Helping Machines to Understand Human Language Better

Natural language is ambiguous. Human beings can easily disambiguate the meaning of linguistic units such as words, phrases and sentences as they read or listen. However it is difficult for machines to do the same without explicit representations of syntax, semantic and discourse.

As a researcher in Natural Language Processing (NLP) at NTU, Professor Joty Shafiq is seeking to address this by giving explicit representations to different aspects of natural language such as its syntax (constituency and dependency parsing), semantic structures (named entities, semantic roles) and discourse structures (co-reference, coherence). NLP tools can then be built to parse natural language in terms of these representations in order to help machines to understand human language better.

Previously, researchers used statistical machine-learning methods to build such NLP tools. However, these methods required a lot of human effort and expense, and were not generalisable. They were also limited in their performance.

Applying neural network models
However like other fields of AI, NLP has gone through a deep-learning  tsunami with researchers now applying neural network models that require less human effort because the model learns automatically from the data.

With the new NLP tools, Prof Joty is also looking to develop better end-user applications for machine translation, text summarisation, dialogue systems and sentiment analysis.  

For example, with the parsing tools, named entities can be used to build knowledge graphs that are used for search; and constituency and dependency trees can be used to understand syntactic dependencies in order to build sentiment analysis tools, and so on.

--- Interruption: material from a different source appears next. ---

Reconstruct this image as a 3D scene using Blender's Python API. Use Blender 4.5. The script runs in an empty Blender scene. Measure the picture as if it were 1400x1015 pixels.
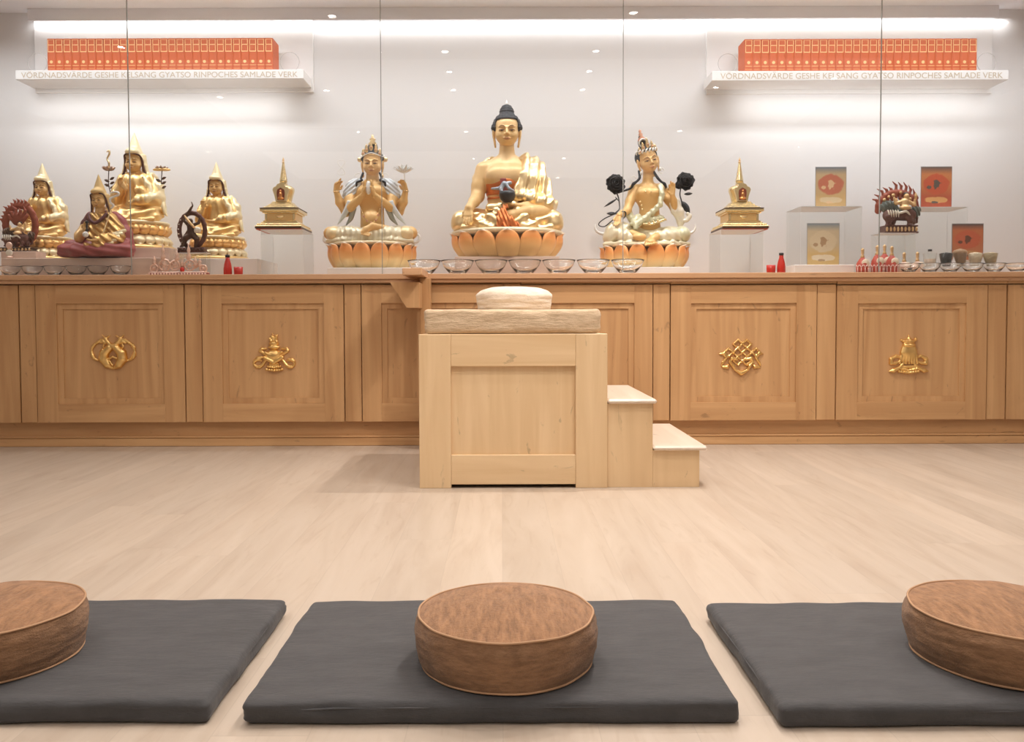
import bpy, bmesh, math, random
import numpy as np
from mathutils import Vector, Matrix, Euler
random.seed(7)
PI = math.pi
S = bpy.context.scene
COL = S.collection

# ------------------------------------------------------------------ camera
FPX, PITCH, ROLL, EYE = 1150.0, math.radians(2.0), math.radians(-0.2), 0.81
VPX, HORY = 686.0, 438.0
cam_d = bpy.data.cameras.new('camera'); cam = bpy.data.objects.new('camera', cam_d); COL.objects.link(cam)
cam_d.sensor_fit = 'HORIZONTAL'; cam_d.sensor_width = 36.0; cam_d.lens = FPX / 1400 * 36
cam_d.clip_start = 0.05; cam_d.clip_end = 60
SHX = 700 - VPX; SHY = (507.5 - FPX * math.tan(PITCH)) - HORY     # content moves left / up by these pixels
cam_d.shift_x = SHX / 1400; cam_d.shift_y = -SHY / 1400
cam.location = (0, 0, EYE)
RM = Matrix.Rotation(PI / 2 - PITCH, 3, 'X') @ Matrix.Rotation(ROLL, 3, 'Z')
cam.rotation_euler = RM.to_euler()
S.camera = cam

def ray(px, py):
    v = Vector(((px - 700 + SHX) / FPX, -(py - 507.5 + SHY) / FPX, -1.0))
    return RM @ v
def atY(px, py, Y):
    r = ray(px, py); t = Y / r.y
    return Vector((r.x * t, Y, EYE + r.z * t))
def atZ(px, py, z):
    r = ray(px, py); t = (z - EYE) / r.z
    return Vector((r.x * t, r.y * t, z))
def atX(px, py, X):
    r = ray(px, py); t = X / r.x
    return Vector((X, r.y * t, EYE + r.z * t))

# ------------------------------------------------------------------ view, world and lights
vs = S.view_settings
vs.view_transform = 'Standard'; vs.look = 'None'; vs.gamma = 1.0; vs.use_curve_mapping = False
vs.exposure = 0.04
S.cycles.transparent_max_bounces = 32; S.cycles.max_bounces = 10; S.cycles.transmission_bounces = 10; S.cycles.sample_clamp_indirect = 30; S.cycles.caustics_refractive = True
W = bpy.data.worlds.new('world'); S.world = W; W.use_nodes = True
W.node_tree.nodes['Background'].inputs[0].default_value = (1, .98, .97, 1)
W.node_tree.nodes['Background'].inputs[1].default_value = 0.3

YC, YTOP, YG, YW, ZCEIL = 5.40, 5.355, 5.385, 6.40, 3.13     # door face, worktop edge, glass, back wall, ceiling
YT = 4.03                                                  # throne front
def area(name, loc, rot, sx, sy, power, color=(1, .95, .9), spread=180):
    l = bpy.data.lights.new(name, 'AREA'); l.shape = 'RECTANGLE'; l.size = sx; l.size_y = sy
    l.energy = power; l.color = color; l.spread = math.radians(spread)
    o = bpy.data.objects.new(name, l); COL.objects.link(o); o.location = loc; o.rotation_euler = rot
    return o
WARM = (1.0, 0.92, 0.86)
# broad soft fill added under the ceiling, no real panels, behind camera and above floor
area('ceiling_fill_light', (0.2, 2.0, ZCEIL - .03), (0, 0, 0), 6.5, 2.6, 22, (1, .96, .93))
area('ceiling_fill_light', (0, -1.8, ZCEIL - .03), (0, 0, 0), 6.5, 2.2, 24, (1, .96, .93))
# LED strips: along the cove above the wall, and under each book shelf
area('cove_strip_light', (0.15, YW - .05, 3.06), (math.radians(8), 0, 0), 7.3, .03, 12, (.98, .99, 1))
area('shelf_strip_light', (-2.55, YW - .2, 2.46), (math.radians(40), 0, 0), 1.9, .06, 3.2, (.98, .99, 1))
area('shelf_strip_light', (2.72, YW - .2, 2.46), (math.radians(40), 0, 0), 1.9, .06, 3.2, (.98, .99, 1))
area('display_fill_light', (0, 5.60, ZCEIL - .02), (math.radians(16), 0, 0), 8.6, .12, 50, (.94, .97, 1), 125)  # added fill that brightens wall and statues, not a real fitting
SPOT_W = 26
STRONG = {(1.0, 4.35): 170, (.82, 3.45): 70, (.82, 2.86): 60, (.82, 2.24): 45, (-.48, 3.45): 14, (-.48, 2.86): 50, (-.48, 2.24): 30, (-1.28, 4.3): 14}
DOWN = [(-.48, 3.45), (-.48, 2.86), (-.48, 2.24), (.82, 3.45), (.82, 2.86), (.82, 2.24), (-1.75, 2.24), (2.14, 2.3), (-1.75, .37), (-.43, .37), (2.19, .37), (-.39, -1.35), (.9, -1.35), (.92, -3.0), (-4.0, -.8), (3.94, 4.1), (4.0, -.6), (1.0, 4.35), (-1.28, 4.3), (-3.2, 3.6), (-2.9, 2.0), (3.2, 2.6)]

# ------------------------------------------------------------------ materials
MATS = {}
def mat(name, color, rough=.5, metal=0.0, **kw):
    if name in MATS: return MATS[name]
    m = bpy.data.materials.new(name); m.use_nodes = True; MATS[name] = m
    b = m.node_tree.nodes['Principled BSDF']
    b.inputs['Base Color'].default_value = (*color, 1); b.inputs['Roughness'].default_value = rough
    b.inputs['Metallic'].default_value = metal
    for k, v in kw.items():
        b.inputs[k.replace('_', ' ')].default_value = v
    return m
def nd(m, t, **kw):
    n = m.node_tree.nodes.new(t)
    for k, v in kw.items(): setattr(n, k, v)
    return n
def lk(m, a, b): m.node_tree.links.new(a, b)
def ramp(m, stops):
    r = nd(m, 'ShaderNodeValToRGB'); e = r.color_ramp.elements
    while len(e) > 1: e.remove(e[-1])
    e[0].position = stops[0][0]; e[0].color = (*stops[0][1], 1)
    for p, c in stops[1:]:
        x = e.new(p); x.color = (*c, 1)
    return r
def bump_noise(m, scale, strength, dist=.01, stretch=(1, 1, 1), detail=4, coord='Object'):
    tc = nd(m, 'ShaderNodeTexCoord'); mp = nd(m, 'ShaderNodeMapping'); n = nd(m, 'ShaderNodeTexNoise'); b = nd(m, 'ShaderNodeBump')
    mp.inputs['Scale'].default_value = stretch; n.inputs['Scale'].default_value = scale; n.inputs['Detail'].default_value = detail
    b.inputs['Strength'].default_value = strength; b.inputs['Distance'].default_value = dist
    lk(m, tc.outputs[coord], mp.inputs[0]); lk(m, mp.outputs[0], n.inputs[0]); lk(m, n.outputs[0], b.inputs['Height'])
    lk(m, b.outputs[0], m.node_tree.nodes['Principled BSDF'].inputs['Normal'])
    return n
def wood(name, c_dark, c_light, axis='Z', rough=.42, contrast=.5, scale=1.0, fig=1.0):
    """maple: long faint streaks along one axis with small darker flecks"""
    if name in MATS: return MATS[name]
    m = mat(name, c_light, rough); P = m.node_tree.nodes['Principled BSDF']
    st = {'X': (.55, 9, 9), 'Y': (9, .55, 9), 'Z': (9, 9, .55)}[axis]
    tc = nd(m, 'ShaderNodeTexCoord'); oi = nd(m, 'ShaderNodeObjectInfo')
    off = nd(m, 'ShaderNodeVectorMath', operation='MULTIPLY_ADD'); mul = nd(m, 'ShaderNodeVectorMath', operation='SCALE')
    off.inputs[1].default_value = (1, 1, 1)
    cx = nd(m, 'ShaderNodeCombineXYZ')
    for i, f in enumerate((7.3, 3.1, 5.7)):
        mm = nd(m, 'ShaderNodeMath', operation='MULTIPLY'); mm.inputs[1].default_value = f
        lk(m, oi.outputs['Random'], mm.inputs[0]); lk(m, mm.outputs[0], cx.inputs[i])
    add = nd(m, 'ShaderNodeVectorMath', operation='ADD'); lk(m, tc.outputs['Object'], add.inputs[0]); lk(m, cx.outputs[0], add.inputs[1])
    mp = nd(m, 'ShaderNodeMapping'); mp.inputs['Scale'].default_value = tuple(s * scale for s in st); lk(m, add.outputs[0], mp.inputs[0])
    n1 = nd(m, 'ShaderNodeTexNoise'); n1.inputs['Scale'].default_value = 1.3; n1.inputs['Detail'].default_value = 5; n1.inputs['Distortion'].default_value = .9
    lk(m, mp.outputs[0], n1.inputs[0])
    r1 = ramp(m, [(.5 - contrast * .4, c_dark), (.5 + contrast * .35, c_light)]); lk(m, n1.outputs[0], r1.inputs[0])
    # flecks and figure
    mp2 = nd(m, 'ShaderNodeMapping'); mp2.inputs['Scale'].default_value = tuple((4.5 if s > 1 else 1.4) * scale for s in st); lk(m, add.outputs[0], mp2.inputs[0])
    n2 = nd(m, 'ShaderNodeTexNoise'); n2.inputs['Scale'].default_value = 2.2; n2.inputs['Detail'].default_value = 8; n2.inputs['Roughness'].default_value = .62; n2.inputs['Distortion'].default_value = 2.6
    lk(m, mp2.outputs[0], n2.inputs[0])
    r2 = ramp(m, [(.31, (1 - .28 * fig,) * 3), (.37, (1, 1, 1))]); lk(m, n2.outputs[0], r2.inputs[0])
    mx = nd(m, 'ShaderNodeMixRGB', blend_type='MULTIPLY'); mx.inputs[0].default_value = 1
    lk(m, r1.outputs[0], mx.inputs[1]); lk(m, r2.outputs[0], mx.inputs[2]); lk(m, mx.outputs[0], P.inputs['Base Color'])
    b = nd(m, 'ShaderNodeBump'); b.inputs['Strength'].default_value = .08; b.inputs['Distance'].default_value = .002
    lk(m, n2.outputs[0], b.inputs['Height']); lk(m, b.outputs[0], P.inputs['Normal'])
    return m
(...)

Alternatively, applications can also be built end-to-end using with neural (deep learning) methods that rely minimally on the NLP tools.

Diving into machine translation and multilingual and multimodal processing
One of the areas that Prof Joty is working on is the development of a new deep-learning architecture for machine translation – a huge industry that is worth about US$100 billion a year. Other aspects of machine translation that his lab is focusing on include data augmentation through diversification, unsupervised and semi-supervised neural machine translation to support low-resource languages like Malay, Nepali, Hindi, Sinhala and Tamil, word translation (cross-lingual embeddings) and discourse-based machine translation.

Another significant part of Prof Joty’s current research is in multilingual and multimodal processing. His team is interested in multilingual parsing tools (e.g. multilingual Named Entity Recognition) as well as multilingual applications in question answering, summarisation and natural language inference. He is also collaborating with the Vision group at NTU to build multimodal applications including image and video captioning models.

Recently, Prof Joty has also been looking into the security of AI systems as well as the robustness of NLP models to ensure that NLP tools and applications do not exhibit algorithmic bias and discriminate on the basis of factors such as gender, race or speaker.

“Language is a great creation and working to make machines understand language and generate language is fascinating,” said Prof Joty. “NLP methods directly impact humanity and commerce, and as NLP technologies reach human parity, we as researchers need to also think about its social impact.”